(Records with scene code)
[Begin]
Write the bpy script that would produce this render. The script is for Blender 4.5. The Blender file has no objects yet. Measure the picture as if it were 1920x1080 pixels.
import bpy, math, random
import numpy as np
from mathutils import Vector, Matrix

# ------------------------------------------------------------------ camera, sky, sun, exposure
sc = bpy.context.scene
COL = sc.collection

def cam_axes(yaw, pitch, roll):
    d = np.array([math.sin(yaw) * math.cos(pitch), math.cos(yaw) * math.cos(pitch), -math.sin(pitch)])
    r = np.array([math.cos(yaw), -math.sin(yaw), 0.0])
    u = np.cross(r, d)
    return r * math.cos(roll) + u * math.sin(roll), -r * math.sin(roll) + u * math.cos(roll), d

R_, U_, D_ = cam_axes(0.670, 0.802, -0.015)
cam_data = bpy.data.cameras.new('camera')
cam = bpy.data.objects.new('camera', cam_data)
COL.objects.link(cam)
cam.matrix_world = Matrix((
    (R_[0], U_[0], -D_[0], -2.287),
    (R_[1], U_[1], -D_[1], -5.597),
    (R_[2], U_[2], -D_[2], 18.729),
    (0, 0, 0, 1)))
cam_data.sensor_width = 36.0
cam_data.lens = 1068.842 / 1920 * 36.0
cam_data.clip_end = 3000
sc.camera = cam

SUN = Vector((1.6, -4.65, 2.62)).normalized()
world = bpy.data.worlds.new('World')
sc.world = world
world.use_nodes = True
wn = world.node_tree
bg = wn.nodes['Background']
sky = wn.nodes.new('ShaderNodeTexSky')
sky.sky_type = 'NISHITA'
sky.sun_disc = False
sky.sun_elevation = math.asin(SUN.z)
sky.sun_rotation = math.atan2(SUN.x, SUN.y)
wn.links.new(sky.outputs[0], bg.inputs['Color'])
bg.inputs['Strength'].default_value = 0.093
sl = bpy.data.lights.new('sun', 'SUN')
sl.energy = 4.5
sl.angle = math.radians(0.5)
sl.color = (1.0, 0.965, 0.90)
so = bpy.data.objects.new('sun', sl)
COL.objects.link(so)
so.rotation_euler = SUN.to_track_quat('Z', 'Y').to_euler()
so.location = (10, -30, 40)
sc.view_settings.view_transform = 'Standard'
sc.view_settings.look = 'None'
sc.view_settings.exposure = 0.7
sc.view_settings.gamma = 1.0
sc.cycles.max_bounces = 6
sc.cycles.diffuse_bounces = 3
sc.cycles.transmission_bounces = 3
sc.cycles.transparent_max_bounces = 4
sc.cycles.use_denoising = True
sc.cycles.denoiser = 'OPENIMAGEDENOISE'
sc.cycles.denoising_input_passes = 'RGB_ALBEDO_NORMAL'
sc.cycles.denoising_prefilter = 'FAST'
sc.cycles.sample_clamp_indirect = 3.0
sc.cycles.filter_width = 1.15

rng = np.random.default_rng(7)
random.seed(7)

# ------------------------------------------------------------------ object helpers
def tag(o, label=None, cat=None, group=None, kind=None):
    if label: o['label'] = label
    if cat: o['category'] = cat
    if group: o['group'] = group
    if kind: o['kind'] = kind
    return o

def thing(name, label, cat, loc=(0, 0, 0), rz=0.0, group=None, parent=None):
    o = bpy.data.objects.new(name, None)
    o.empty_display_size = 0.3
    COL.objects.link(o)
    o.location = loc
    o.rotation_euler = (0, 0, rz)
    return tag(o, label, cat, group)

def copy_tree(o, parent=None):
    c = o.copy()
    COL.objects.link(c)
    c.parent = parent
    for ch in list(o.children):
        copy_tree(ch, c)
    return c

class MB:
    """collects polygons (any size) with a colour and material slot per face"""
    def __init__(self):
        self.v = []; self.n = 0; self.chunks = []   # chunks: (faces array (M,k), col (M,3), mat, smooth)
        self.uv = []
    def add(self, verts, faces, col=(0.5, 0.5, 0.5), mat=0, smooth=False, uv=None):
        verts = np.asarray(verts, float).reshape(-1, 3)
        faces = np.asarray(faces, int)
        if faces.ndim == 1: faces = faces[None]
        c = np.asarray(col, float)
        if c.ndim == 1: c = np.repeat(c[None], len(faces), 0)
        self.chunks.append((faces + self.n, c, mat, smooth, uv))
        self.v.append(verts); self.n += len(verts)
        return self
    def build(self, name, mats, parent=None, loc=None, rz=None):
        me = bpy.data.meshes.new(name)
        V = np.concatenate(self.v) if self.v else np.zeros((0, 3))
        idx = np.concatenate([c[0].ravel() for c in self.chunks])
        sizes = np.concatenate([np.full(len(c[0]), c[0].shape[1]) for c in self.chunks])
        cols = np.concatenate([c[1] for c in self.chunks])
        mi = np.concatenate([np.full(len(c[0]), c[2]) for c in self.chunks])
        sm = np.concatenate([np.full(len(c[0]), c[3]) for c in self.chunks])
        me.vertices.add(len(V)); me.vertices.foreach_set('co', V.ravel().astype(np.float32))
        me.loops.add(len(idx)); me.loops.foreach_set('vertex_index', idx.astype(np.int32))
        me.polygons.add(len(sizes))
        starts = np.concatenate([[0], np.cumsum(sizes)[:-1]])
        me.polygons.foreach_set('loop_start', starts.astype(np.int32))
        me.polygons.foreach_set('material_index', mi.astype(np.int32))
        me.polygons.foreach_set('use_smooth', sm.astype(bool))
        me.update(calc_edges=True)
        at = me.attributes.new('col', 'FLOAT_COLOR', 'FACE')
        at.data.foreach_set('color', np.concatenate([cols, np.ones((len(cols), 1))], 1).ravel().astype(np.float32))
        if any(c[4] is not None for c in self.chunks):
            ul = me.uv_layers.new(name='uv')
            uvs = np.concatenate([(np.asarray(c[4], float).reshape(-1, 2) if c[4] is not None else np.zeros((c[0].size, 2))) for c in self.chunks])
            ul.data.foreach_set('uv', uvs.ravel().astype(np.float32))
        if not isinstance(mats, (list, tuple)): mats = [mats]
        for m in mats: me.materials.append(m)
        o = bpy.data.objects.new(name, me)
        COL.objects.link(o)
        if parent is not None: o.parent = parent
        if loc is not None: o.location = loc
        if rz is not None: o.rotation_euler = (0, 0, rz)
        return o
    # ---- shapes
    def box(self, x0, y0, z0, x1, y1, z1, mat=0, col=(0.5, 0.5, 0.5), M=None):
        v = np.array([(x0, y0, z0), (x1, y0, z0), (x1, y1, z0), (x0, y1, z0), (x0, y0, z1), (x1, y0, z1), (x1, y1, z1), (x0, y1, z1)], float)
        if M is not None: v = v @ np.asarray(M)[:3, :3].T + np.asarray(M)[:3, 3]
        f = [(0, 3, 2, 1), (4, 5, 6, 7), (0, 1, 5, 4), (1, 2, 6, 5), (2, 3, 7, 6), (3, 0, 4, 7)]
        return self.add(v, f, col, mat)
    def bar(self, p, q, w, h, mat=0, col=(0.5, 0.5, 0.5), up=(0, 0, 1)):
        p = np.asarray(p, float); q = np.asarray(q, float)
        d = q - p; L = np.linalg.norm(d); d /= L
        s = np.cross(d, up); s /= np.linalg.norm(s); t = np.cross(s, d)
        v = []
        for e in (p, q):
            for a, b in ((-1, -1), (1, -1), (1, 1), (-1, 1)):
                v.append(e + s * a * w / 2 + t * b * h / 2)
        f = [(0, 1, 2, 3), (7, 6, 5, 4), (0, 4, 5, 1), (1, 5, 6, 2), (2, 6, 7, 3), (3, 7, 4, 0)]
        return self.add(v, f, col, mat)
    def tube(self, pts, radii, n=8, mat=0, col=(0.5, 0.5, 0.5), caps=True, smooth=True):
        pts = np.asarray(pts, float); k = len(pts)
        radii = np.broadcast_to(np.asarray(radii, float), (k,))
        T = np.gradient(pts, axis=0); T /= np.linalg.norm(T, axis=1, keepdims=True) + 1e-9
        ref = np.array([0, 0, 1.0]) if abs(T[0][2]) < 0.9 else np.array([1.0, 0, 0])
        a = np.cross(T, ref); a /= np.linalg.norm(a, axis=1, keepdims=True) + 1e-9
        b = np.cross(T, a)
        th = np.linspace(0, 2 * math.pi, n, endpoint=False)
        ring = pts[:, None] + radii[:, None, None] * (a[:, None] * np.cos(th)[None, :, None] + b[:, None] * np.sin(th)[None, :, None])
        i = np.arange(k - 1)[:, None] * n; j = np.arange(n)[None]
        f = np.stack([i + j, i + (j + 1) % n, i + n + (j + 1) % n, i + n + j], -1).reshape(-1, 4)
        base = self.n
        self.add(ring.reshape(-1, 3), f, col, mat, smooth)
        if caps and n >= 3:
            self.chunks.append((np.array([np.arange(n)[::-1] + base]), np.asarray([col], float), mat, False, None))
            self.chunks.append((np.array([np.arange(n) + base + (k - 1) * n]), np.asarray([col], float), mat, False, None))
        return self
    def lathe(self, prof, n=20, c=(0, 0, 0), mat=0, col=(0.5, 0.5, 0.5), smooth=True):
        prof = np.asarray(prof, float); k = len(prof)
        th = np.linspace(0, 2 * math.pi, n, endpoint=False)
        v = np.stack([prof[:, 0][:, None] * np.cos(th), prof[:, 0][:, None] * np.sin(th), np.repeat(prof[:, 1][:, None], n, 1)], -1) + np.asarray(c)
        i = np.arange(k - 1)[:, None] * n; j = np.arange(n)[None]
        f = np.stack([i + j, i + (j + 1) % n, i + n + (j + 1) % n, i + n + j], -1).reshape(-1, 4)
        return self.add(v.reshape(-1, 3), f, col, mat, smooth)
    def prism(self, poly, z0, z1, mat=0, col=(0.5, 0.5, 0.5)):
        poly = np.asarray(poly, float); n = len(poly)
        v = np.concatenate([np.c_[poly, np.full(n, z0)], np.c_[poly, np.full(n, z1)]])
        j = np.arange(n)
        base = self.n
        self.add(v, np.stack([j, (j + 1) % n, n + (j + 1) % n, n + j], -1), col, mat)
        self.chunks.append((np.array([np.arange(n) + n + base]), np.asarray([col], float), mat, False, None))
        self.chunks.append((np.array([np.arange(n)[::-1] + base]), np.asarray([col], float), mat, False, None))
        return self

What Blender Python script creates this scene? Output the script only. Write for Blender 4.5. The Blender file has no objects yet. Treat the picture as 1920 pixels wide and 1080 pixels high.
[End]
- **SHORT EXERCISE**
Give back exactly the lines from the beginning of the records through the line containing "sc.camera = cam", and only those.

- **RESULT OF THE TASK**
Write the bpy script that would produce this render. The script is for Blender 4.5. The Blender file has no objects yet. Measure the picture as if it were 1920x1080 pixels.
import bpy, math, random
import numpy as np
from mathutils import Vector, Matrix

# ------------------------------------------------------------------ camera, sky, sun, exposure
sc = bpy.context.scene
COL = sc.collection

def cam_axes(yaw, pitch, roll):
    d = np.array([math.sin(yaw) * math.cos(pitch), math.cos(yaw) * math.cos(pitch), -math.sin(pitch)])
    r = np.array([math.cos(yaw), -math.sin(yaw), 0.0])
    u = np.cross(r, d)
    return r * math.cos(roll) + u * math.sin(roll), -r * math.sin(roll) + u * math.cos(roll), d

R_, U_, D_ = cam_axes(0.670, 0.802, -0.015)
cam_data = bpy.data.cameras.new('camera')
cam = bpy.data.objects.new('camera', cam_data)
COL.objects.link(cam)
cam.matrix_world = Matrix((
    (R_[0], U_[0], -D_[0], -2.287),
    (R_[1], U_[1], -D_[1], -5.597),
    (R_[2], U_[2], -D_[2], 18.729),
    (0, 0, 0, 1)))
cam_data.sensor_width = 36.0
cam_data.lens = 1068.842 / 1920 * 36.0
cam_data.clip_end = 3000
sc.camera = cam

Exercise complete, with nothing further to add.